Christine Brown (Alison Lohman) is attacked while in the wet grave of her enemy.
Photo credit: Universal/Melissa Moseley
Christine Brown (Alison Lohman) is about to learn that life often has more than a glass ceiling. Sometimes it has a blazing floor. Playing off the themes of misogyny so rampant in all horror, “Drag Me To Hell” presents a heroine just trying to get ahead at work, put her dark past behind her, and impress her new boyfriend’s parents. Of course, we all know how well that’s going to turn out.
With a promotion looming, Christine is instructed by her boss (David Paymer) that she needs to prove that she can make the tough decisions required of management. An elderly woman named Mrs. Ganush (Lorna Raver) comes to her looking for one more loan extension on her mortgage and Christine sees the opportunity to impress her boss. She refuses the wrong client and ends up on the wrong end of a Lamia curse.
After a trip to a seer named Rham Jas (Dileep Rao), Christine learns that she has three days to reverse the curse or be literally dragged to Hell. During that period, Christine is what you could call “prepped” for her upcoming journey. She hears sounds that her boyfriend Clay (Justin Long) does not, blood gushes from her nose, and she sees dangerous shadows that like to toss her around the apartment. The question becomes whether or not Christine can do anything to stop her trip to Hell. Can any of us? How far is Christine willing to go to stop her damnation?
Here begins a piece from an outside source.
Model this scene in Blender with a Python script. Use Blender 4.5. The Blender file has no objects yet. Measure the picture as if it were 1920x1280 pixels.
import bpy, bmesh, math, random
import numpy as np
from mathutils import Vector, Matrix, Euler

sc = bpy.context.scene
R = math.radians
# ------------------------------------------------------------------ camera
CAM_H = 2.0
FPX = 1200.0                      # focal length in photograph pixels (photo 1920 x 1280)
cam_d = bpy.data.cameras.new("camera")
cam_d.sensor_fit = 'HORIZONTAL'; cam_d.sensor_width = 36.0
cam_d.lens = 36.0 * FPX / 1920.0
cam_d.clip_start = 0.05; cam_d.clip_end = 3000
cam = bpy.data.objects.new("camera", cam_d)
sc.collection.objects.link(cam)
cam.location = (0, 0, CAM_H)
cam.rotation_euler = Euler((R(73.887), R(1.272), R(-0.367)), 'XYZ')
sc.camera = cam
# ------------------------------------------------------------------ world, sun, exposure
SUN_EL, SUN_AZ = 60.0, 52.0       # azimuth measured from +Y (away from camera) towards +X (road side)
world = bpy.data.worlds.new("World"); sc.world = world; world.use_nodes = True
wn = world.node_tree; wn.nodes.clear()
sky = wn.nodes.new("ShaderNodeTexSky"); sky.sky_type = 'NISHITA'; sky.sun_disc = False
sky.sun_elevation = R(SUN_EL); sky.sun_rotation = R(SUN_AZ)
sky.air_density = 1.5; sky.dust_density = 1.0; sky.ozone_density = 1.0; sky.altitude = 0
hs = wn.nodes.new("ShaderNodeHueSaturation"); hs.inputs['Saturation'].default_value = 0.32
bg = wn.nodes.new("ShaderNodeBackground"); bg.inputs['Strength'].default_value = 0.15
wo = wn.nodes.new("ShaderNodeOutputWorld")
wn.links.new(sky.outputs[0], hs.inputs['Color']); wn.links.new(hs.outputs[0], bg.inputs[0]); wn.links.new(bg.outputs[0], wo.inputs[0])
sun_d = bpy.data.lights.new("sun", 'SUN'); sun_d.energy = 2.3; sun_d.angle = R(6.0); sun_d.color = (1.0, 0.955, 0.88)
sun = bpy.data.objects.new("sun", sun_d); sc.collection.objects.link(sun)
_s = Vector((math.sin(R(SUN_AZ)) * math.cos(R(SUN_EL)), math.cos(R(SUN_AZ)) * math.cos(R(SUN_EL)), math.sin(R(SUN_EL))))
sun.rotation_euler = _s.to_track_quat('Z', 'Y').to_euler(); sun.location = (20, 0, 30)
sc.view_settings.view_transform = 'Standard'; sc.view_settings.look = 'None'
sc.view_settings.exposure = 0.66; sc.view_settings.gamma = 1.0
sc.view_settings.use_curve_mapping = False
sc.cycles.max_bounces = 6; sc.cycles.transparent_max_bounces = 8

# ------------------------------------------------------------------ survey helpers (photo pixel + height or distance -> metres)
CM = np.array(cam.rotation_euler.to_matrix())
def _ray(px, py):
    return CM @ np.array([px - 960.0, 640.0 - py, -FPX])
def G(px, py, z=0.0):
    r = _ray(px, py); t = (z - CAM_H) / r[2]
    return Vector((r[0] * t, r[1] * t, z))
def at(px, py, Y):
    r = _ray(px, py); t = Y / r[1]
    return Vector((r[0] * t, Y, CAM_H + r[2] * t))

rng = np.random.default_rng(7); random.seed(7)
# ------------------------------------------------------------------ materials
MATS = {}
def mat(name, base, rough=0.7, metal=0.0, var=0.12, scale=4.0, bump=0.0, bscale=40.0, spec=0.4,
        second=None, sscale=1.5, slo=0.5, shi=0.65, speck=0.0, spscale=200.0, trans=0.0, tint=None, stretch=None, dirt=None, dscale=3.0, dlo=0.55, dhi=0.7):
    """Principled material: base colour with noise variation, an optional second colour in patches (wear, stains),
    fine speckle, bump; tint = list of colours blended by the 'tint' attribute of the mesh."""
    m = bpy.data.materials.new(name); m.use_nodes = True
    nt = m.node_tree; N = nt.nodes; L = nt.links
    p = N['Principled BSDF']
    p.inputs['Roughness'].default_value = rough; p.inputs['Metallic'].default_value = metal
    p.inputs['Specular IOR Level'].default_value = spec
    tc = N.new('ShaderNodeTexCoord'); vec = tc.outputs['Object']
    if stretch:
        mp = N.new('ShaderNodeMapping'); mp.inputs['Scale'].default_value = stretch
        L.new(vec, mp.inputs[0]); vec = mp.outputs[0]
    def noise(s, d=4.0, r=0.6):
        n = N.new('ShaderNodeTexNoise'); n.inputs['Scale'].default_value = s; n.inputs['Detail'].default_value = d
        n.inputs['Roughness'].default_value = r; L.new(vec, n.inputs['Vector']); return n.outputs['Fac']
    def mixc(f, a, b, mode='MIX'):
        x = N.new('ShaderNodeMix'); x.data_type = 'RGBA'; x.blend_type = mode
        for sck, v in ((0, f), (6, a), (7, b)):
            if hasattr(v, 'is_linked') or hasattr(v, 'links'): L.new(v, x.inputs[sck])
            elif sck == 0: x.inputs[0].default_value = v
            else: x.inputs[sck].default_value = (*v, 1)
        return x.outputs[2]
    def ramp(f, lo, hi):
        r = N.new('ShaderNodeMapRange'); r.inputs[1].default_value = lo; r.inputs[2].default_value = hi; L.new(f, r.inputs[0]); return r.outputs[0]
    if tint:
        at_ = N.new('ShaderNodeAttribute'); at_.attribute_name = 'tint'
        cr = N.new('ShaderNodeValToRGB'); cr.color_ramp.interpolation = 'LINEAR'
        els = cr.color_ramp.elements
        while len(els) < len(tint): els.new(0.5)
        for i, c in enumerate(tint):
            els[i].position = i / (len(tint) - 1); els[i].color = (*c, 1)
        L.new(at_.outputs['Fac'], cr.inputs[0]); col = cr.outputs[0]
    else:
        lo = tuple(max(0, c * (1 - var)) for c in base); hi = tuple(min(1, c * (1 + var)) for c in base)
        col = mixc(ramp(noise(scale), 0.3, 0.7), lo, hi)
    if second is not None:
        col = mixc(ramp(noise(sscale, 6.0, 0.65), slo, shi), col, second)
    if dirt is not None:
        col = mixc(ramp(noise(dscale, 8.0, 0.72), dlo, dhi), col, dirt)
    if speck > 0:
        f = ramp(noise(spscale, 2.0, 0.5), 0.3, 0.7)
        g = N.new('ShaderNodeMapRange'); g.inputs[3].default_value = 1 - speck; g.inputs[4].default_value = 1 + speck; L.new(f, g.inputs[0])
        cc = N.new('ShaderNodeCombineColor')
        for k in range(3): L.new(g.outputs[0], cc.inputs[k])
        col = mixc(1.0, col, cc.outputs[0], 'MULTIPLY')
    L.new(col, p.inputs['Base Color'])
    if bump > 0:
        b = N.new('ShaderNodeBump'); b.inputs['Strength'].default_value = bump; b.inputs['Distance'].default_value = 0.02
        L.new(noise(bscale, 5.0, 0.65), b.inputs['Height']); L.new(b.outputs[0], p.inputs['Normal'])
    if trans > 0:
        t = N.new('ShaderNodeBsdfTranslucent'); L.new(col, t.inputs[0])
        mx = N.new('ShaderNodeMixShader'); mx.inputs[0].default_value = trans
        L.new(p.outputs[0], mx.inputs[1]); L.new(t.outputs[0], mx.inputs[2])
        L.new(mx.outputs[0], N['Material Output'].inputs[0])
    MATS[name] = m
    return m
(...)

Is there any length you would not go to if it meant your soul’s redemption?
You can nearly picture writers Ivan Raimi & Sam Raimi gleefully setting up each twist and turn in the entire project and laughing the entire time. “Drag Me To Hell” is designed to provoke responses and the laughing, screaming, jumping crowd I saw it with serve as evidence that it works.
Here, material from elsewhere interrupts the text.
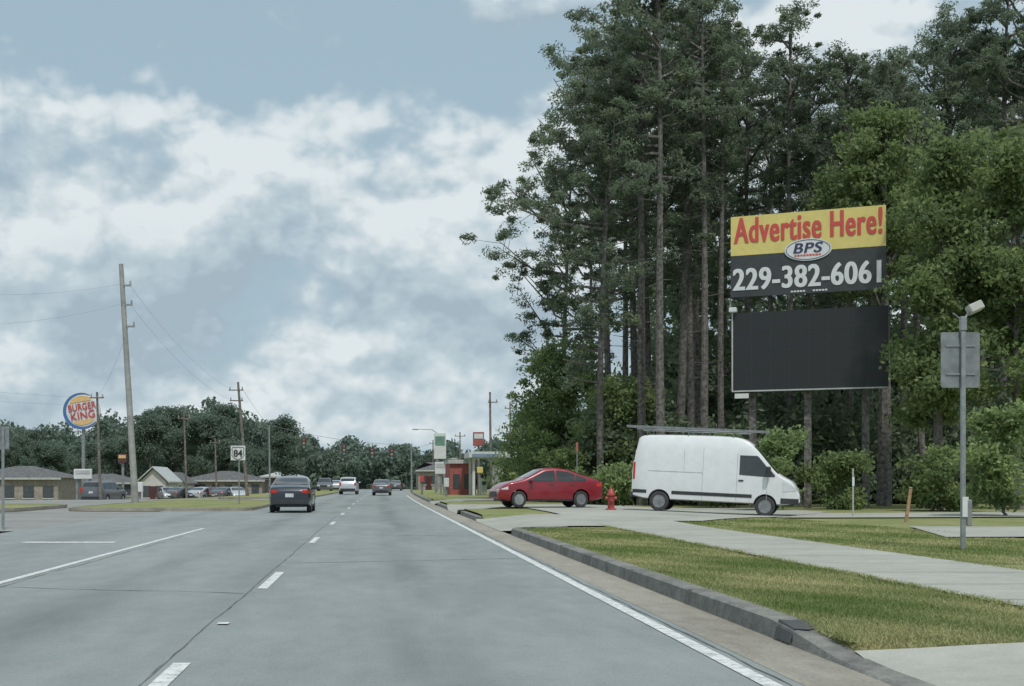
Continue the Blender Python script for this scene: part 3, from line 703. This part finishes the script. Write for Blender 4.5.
side('window','glass',1.88,2.12,1.37,lambda x:top(x)-.16,nx=5)
v['topp']('windscreen','glass',1.36,2.24,k_=1.0,inset=.05,off=.03)
for xa in(.80,1.86): side('door_seam','vanseam',xa-.008,xa+.008,.5,1.36 if xa>1 else 2.15,off=.002,nx=1,nz=6)
side('door_seam','vanseam',-.42,-.405,.5,2.3,off=.002,nx=1,nz=6); side('door_seam','vanseam',-1.1,-1.088,1.45,2.2,off=.002,nx=1,nz=4)
side('slider_rail','vanseam',-2.4,-.42,1.40,1.425,off=.004,nx=8,nz=1)
side('side_moulding','black',-1.5,1.35,.62,.74,off=.012,nx=10,nz=1); side('side_moulding','black',-2.95,-2.42,.62,.74,off=.012,nx=3,nz=1)
side('door_handle','black',.86,1.04,1.18,1.23,off=.02,nx=2,nz=1)
side('headlight','headlight',2.40,2.88,lambda x:.88+.10*(x-2.4),lambda x:1.22-.42*(x-2.40),off=.012,nx=8,nz=3)
side('taillight','taillight',-2.96,-2.88,1.1,1.7,off=.012,nx=2,nz=5)
side('front_bumper','black',2.35,2.97,.47,.66,off=.012,nx=8,nz=3)
bx('front_bumper','black',(2.985,0,.56),(.05,1.4,.26),bev=.02); bx('rear_bumper','black',(-3.0,0,.55),(.12,1.8,.2),bev=.02)
bx('grille','black',(2.975,0,.82),(.05,1.1,.16)); 
for s in(-1,1):
    bx('mirror','black',(1.9,s*1.16,1.55),(.16,.22,.36),bev=.04)
    bx('fog_lamp','headlight',(2.99,s*.66,.6),(.04,.16,.1))
rk=MB()
for x in(-2.5,-1.0,.6):
    rk.tube([(x,-.80,2.64),(x,-.80,2.86),(x,.80,2.86),(x,.80,2.64)],.02,6)
for y in(-.80,.80): rk.tube([(-2.9,y,2.88),(1.1,y,2.88)],.018,6)
rk.build('roof_rack','alum',t,smooth=True)
la=thing('ladder','aluminium extension ladder lying on the white van roof rack','ladder',(vx,vy,(za+zb_)/2),VR); la.rotation_euler=(0,tilt+R(.6),VR)
lm=MB(); 
for y in(-.55,-.15): lm.box((-.75,y,2.96),(4.9,.035,.08))
lm.build('rail','alum',la); lm=MB()
for i in range(16): lm.tube([(-3.1+.31*i,-.55,2.96),(-3.1+.31*i,-.15,2.96)],.018,6)
lm.build('rungs','alum',la)
# ------------------------------------------------------------ billboard
xl,yl=wx(731,60),60.; xr,yr=wx(886,57.3),57.3; wB=math.hypot(xr-xl,yr-yl)
bb=thing('billboard','tall double billboard with yellow advert panel above a blank black screen','billboard',(xl,yl,0),math.atan2(yr-yl,xr-xl))
for px_ in(.9,3.33,5.8): MB().box((px_,.55,4.2),(.3,.3,9.2)).build('post','bark',bb)
tp=MB().box((wB/2,.0,10.70),(wB,.12,1.89)).build('lower_panel','vblack',bb)
up=MB().box((wB/2,.0,12.56),(wB,.12,1.80)).build('upper_panel','yellow',bb)
textmesh('Advertise Here!',wB*.95,1.18,wB/2+.0,12.80,-.07,'redtext',up,bold=.008,sp=1.10,strike=.028)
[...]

(L to R) Christine Brown (Alison Lohman), Milos (Kevin Foster) seer Rham Jas (Dileep Rao) and Shaun San Dena (Adriana Barraza) in a séance gone wrong.
Photo credit: Universal/Melissa Moseley
The glimpses of “Evil Dead” horror-comedy brilliance come through in a few key sequences that more than justify the ticket price including a fantastic seance-gone-wrong with a possessed goat, a parking garage battle of the gross, and a nearly-slapstick fight with a killer hankie that brings back memories of “Ash versus his own hand” in “Dead by Dawn”.
I also loved Raimi’s embrace of the grotesque in “Drag Me To Hell”. It may be PG-13, but you will hear more “ew”s and see more people turn away than during Raimi’s vision of bodily fluids, muddy graves, and creepy-crawlies. When a character actually pukes up another animal and the audience cringed, I could picture Sam & Ivan in the back of the theater laughing at the reaction.
What holds “Drag Me To Hell” back from “Evil Dead”-level greatness is simple. There’s not quite enough to it to warrant its running time and the film feels long at nearly 100 minutes. Something called “Drag Me To Hell” with this simple a plot should run closer to 80 minutes. Another twist or tighter editing would have made for a stronger film.
I’m also not convinced that Lohman can lead a film. She’s not awful by any stretch of the imagination, but someone with a stronger screen presence might have made for more effective scares. And Justin Long continues to bore me.
Most people, especially horror fans, won’t notice the acting or the pacing. They’ll just be having fun at one of the more straight-up enjoyable films of the year. It would be sinful to blame them.